Without the constraints of society, Kurtz is able to fulfill his inner desires and go beyond any restraints that he may have had before. In Kurtz, Marlow sees "the inconceivable mystery of a soul that knew no restraint, no faith, and no fear, yet struggling blindly with itself" (p. 150). As Kurtz approach death, he struggles desperately with himself and the evil that he had resigned his soul too. "Both the diabolic love and the unearthly hate of the mysteries it had penetrated fought for the possession of that soul satiated with primitive emotions, avid of lying fame, of sham distinction, of all the appearances of success and power" (p. 152). The conflict between good and evil is raging in Kurtz's soul at this time, as he struggles between the greatness that he had possessed, and the emptiness of a soul tempted by evil.
When first talking to Marlow, Kurtz tells him that he was "on the threshold of great things" (p. 148). As they travel through the wilderness to leave the station that destroyed Kurtz, Marlow comments, "Oh he struggled! he struggled! The wastes of his weary brain were haunted by shadowy images now - images of wealth and fame revolving obsequiously round his inextinguishable gift of noble and lofty expression" (p. 152). Even as he waits to die, Kurtz's greatness refused to completely submit as it fights the powerful force of evil that has consumed his soul. Before he dies, Marlow observes on Kurtz's face "the expression of sombre pride, of ruthless power, of craven terror" (p. 153).
All of human nature, evoked from the lack of constraints he found in the wilderness, fought within him until the end - when he sums up his struggles and observations of human nature with one phrase: "The horror! The horror!" Marlow admires Kurtz for these words, because Kurtz had learned and reached a conclusion on human nature in his last moment of life, and, as Marlow says, "the most you can learn from [life] is some knowledge of yourself... ". (p. 154). Marlow also calls these words "a moral victory", because they show that he had struggled to the end. That Kurtz had not simply resigned to some state between good and evil, but he had been able to judge everything that he had experienced, throwing out one phrase at the end of his struggle that summed up human nature. This ability was Kurtz's greatness. His last words had "the appalling face of a glimpsed truth - the strange commingling of desire and hate" (p. 155).
"The horror" that Kurtz labels is the struggle between good and evil that a great man experienced when faced with human nature in its purest form, without society constraints. After Kurtz's death, Marlow takes with him the knowledge of human nature that he gains from him. He says, "I remembered his abject pleading, his abject threats, the colossal scale of his vile desires, the meanness, the torment, the tempestuous anguish of his soul" (p. 159). Marlow sees his face in windows, and hears his last words everywhere. He is haunted by the tormented discoveries that Kurtz passed on to him, and when he confronts Kurtz's intended, who is a symbol of good, he is not able to corrupt her goodness by rendering Kurtz the justice of passing on his words to others. Although he feels that he has betrayed Kurtz, he still does not feel that he is able to pass on his judgement because "It would have been too dark - too dark altogether... ". (p. 164).

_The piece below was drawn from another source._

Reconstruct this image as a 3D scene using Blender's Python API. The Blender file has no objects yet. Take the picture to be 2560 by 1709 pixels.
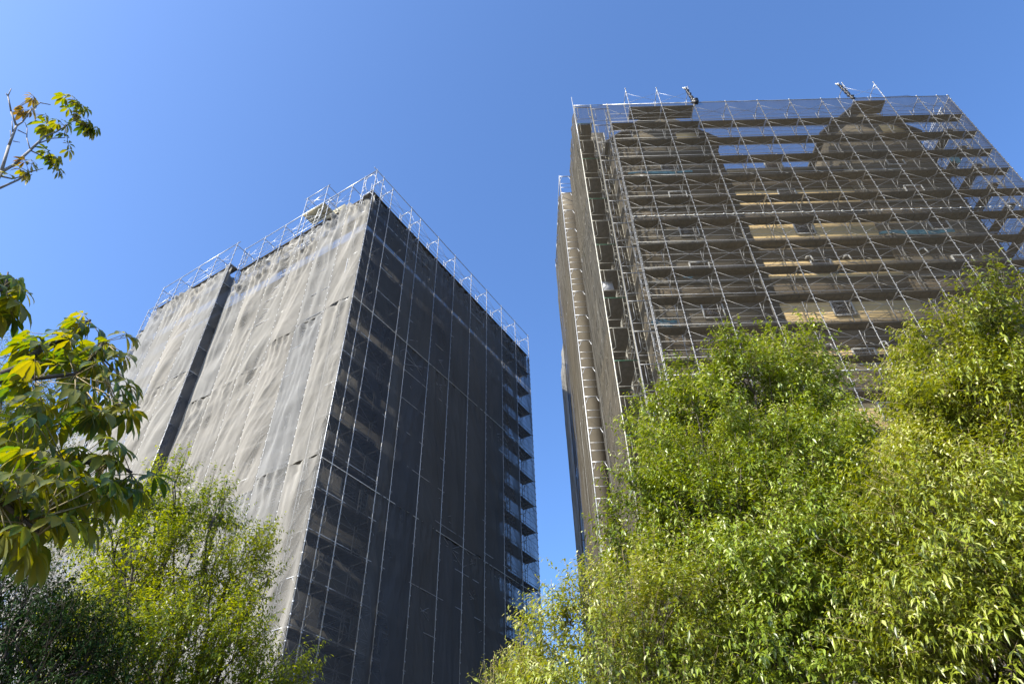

Instead, Marlow retains the truth of human nature within himself, mourning the terrible and traumatic end of the great man that Kurtz was, and continued to be, in his mind. Kurtz was great because he answered the question of human nature that haunts everyone. He found truth and fought the battle of good and evil, and in the end was still able to judge himself with his own harsh words: The horror! One is truly able to see this internal struggle in Joseph Conrad's Heart of Darkness, as Kurtz struggles between his conscience and his tendicies towards evil.